Comparing Nix and Conda

Most good libraries select optimized kernels based on the CPUID instruction, but there are exceptions. You can also build derivations with specific march or mtune flags. There was a recent discussion about this:

They distribute MKL:

https://docs.anaconda.com/mkl-optimizations/index.html

IANAL, but I think the MKL license would allow us to redistribute it, the only icky part is that it requires that MKL is not modified and the question is whether patchelf’ing is modification. The other roadblock is that Hydra does not build non-free software packages.

It’s pretty much the same story with CUDA. The CUDA Toolkit is distributed through Anaconda:

https://anaconda.org/anaconda/cudatoolkit

Licensing is more complicated for the whole CUDA stack, as far as I remember you cannot redistribute the driver libraries outside very specific circumstances (through the NVIDIA-provided Docker container). But I think most of the toolkit can be redistributed.

Same here. I strongly prefer Nix and I think it is better, but it requires an investment. It’s like writing machine learning code in Rust. I love it, but I would still recommend most of my colleagues to stick with Python + PyTorch for the time being. Doing machine learning in Rust is going off the beaten path and as a result, you have to do a lot of the plumbing yourself.

The are many paper cuts, but our current biggest problem [1] is that we do not have packages built against MKL and CUDA in our binary cache. This makes the user experience miserable. With conda or plain old pip, you are up and running in a few seconds. With nixpkgs, you are first off to one or two hours of builds. That is if the packages build at all, since we don’t build them in Hydra regressions are not always noticed.

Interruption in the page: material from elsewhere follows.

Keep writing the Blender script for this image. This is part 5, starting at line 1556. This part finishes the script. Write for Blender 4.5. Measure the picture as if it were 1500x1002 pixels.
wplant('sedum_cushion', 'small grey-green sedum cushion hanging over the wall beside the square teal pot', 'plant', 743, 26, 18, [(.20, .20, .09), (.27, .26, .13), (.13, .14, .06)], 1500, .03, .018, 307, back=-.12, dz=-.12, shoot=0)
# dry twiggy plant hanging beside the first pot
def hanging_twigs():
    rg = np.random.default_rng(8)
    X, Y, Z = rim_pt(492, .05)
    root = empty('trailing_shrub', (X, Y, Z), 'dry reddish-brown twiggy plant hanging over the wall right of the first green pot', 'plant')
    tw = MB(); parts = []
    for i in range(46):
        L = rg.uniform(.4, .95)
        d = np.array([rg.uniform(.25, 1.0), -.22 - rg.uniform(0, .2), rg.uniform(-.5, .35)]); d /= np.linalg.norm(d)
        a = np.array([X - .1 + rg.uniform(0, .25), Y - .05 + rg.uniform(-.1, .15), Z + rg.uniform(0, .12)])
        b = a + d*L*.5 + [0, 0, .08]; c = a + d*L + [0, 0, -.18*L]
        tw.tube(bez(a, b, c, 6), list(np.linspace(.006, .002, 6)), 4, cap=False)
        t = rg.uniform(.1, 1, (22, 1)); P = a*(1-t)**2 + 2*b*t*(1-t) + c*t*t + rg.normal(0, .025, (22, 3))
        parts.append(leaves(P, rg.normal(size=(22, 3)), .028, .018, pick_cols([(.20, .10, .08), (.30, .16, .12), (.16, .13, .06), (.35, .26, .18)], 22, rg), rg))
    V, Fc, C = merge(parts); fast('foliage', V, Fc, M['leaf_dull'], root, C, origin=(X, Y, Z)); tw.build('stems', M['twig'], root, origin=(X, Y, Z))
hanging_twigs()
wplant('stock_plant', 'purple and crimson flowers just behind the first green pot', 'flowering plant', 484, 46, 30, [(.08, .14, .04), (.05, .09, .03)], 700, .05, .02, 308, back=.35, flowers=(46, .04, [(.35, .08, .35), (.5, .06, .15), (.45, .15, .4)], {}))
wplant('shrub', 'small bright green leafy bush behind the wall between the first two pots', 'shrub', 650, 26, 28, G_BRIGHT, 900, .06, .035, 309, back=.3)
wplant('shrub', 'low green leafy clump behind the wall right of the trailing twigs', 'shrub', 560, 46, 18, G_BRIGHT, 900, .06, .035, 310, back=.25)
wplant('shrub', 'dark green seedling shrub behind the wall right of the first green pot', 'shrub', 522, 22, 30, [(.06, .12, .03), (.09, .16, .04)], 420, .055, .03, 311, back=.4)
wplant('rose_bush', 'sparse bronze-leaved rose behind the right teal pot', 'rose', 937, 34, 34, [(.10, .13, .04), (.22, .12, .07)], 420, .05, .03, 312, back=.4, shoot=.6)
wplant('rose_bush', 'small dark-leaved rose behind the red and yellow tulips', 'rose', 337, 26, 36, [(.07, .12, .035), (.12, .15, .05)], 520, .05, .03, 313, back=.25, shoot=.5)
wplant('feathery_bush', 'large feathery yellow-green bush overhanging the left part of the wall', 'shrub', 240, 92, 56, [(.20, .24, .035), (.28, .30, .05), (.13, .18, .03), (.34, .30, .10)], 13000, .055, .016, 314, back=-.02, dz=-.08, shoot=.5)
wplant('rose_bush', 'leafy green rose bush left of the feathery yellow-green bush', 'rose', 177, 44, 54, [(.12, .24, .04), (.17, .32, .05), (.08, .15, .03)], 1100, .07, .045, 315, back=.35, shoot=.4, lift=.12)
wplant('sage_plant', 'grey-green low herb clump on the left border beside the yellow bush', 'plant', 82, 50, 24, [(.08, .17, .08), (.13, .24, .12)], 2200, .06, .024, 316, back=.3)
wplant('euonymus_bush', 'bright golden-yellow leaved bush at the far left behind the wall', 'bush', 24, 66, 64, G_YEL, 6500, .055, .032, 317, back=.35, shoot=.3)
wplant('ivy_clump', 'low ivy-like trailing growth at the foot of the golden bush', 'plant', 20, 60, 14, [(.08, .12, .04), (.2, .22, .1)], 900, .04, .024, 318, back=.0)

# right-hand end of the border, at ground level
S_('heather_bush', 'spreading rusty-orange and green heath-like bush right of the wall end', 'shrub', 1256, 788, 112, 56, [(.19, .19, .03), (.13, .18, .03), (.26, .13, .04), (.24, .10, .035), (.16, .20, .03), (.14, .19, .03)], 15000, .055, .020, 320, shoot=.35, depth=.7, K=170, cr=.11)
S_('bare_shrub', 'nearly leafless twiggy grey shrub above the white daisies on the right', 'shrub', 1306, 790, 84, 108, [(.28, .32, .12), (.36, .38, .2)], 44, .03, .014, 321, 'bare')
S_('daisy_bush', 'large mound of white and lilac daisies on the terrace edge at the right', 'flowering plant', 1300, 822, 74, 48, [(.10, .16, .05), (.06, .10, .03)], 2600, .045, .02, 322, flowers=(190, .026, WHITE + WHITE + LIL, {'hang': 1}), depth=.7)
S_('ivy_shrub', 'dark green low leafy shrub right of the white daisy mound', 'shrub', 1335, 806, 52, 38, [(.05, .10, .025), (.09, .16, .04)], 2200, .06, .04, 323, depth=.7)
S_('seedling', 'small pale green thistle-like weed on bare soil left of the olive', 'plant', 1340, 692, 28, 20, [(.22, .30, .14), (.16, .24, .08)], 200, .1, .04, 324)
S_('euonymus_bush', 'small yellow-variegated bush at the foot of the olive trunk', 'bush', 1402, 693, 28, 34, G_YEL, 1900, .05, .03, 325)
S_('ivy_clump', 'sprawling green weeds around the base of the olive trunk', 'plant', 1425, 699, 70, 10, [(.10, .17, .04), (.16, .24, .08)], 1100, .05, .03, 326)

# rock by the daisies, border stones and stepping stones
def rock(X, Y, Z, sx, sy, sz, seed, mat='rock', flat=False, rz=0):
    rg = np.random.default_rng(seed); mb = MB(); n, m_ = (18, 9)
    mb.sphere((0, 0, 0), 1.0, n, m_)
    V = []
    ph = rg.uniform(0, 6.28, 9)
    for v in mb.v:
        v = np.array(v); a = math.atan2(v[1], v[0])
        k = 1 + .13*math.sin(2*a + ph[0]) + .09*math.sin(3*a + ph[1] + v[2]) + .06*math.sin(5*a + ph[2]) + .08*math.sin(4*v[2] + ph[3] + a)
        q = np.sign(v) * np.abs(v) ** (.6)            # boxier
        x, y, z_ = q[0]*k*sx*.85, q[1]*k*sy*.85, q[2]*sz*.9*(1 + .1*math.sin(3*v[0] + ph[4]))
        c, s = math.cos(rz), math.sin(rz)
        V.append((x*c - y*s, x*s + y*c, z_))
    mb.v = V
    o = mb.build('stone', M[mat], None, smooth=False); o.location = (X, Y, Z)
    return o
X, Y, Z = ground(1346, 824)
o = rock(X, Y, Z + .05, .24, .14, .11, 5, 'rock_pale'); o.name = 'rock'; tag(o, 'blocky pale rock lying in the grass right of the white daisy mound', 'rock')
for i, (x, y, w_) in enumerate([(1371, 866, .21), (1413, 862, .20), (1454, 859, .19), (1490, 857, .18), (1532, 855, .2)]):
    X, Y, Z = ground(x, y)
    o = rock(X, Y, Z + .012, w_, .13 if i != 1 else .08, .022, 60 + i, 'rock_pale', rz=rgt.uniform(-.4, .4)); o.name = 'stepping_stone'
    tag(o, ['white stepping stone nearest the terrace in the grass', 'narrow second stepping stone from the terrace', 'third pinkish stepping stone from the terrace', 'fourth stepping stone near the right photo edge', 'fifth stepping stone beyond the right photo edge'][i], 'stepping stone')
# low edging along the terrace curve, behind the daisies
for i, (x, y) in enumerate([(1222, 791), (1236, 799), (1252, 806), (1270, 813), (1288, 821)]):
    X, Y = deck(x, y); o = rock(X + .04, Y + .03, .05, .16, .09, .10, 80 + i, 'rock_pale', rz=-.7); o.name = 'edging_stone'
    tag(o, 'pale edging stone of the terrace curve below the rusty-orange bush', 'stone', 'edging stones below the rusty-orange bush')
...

CUDA is pretty much essential to any kind of high-performance numerical computing. MKL is still the dominant BLAS/LAPACK library, because it is faster in a lot of scenarios. E.g. a few month ago I benchmarked some of my transformer models again with various BLAS libraries, MKL was ~2 times faster than the best competition (OpenBLAS), due to having specific optimizations (e.g. batched GEMM). Another issue is that OpenBLAS is not usable in some cases, because it cannot be used in multi-threaded applications.

Another issue is that even without MKL and CUDA, builds of some libraries frequently fail, because there are still some pre-SSE4.2 machines in the Hydra cluster. So, even if you intend to use e.g. our PyTorch builds without MKL or CUDA, it frequently gets built locally because it is not in the binary cache.

[1] In my experience, machine learning + NLP pays my bills.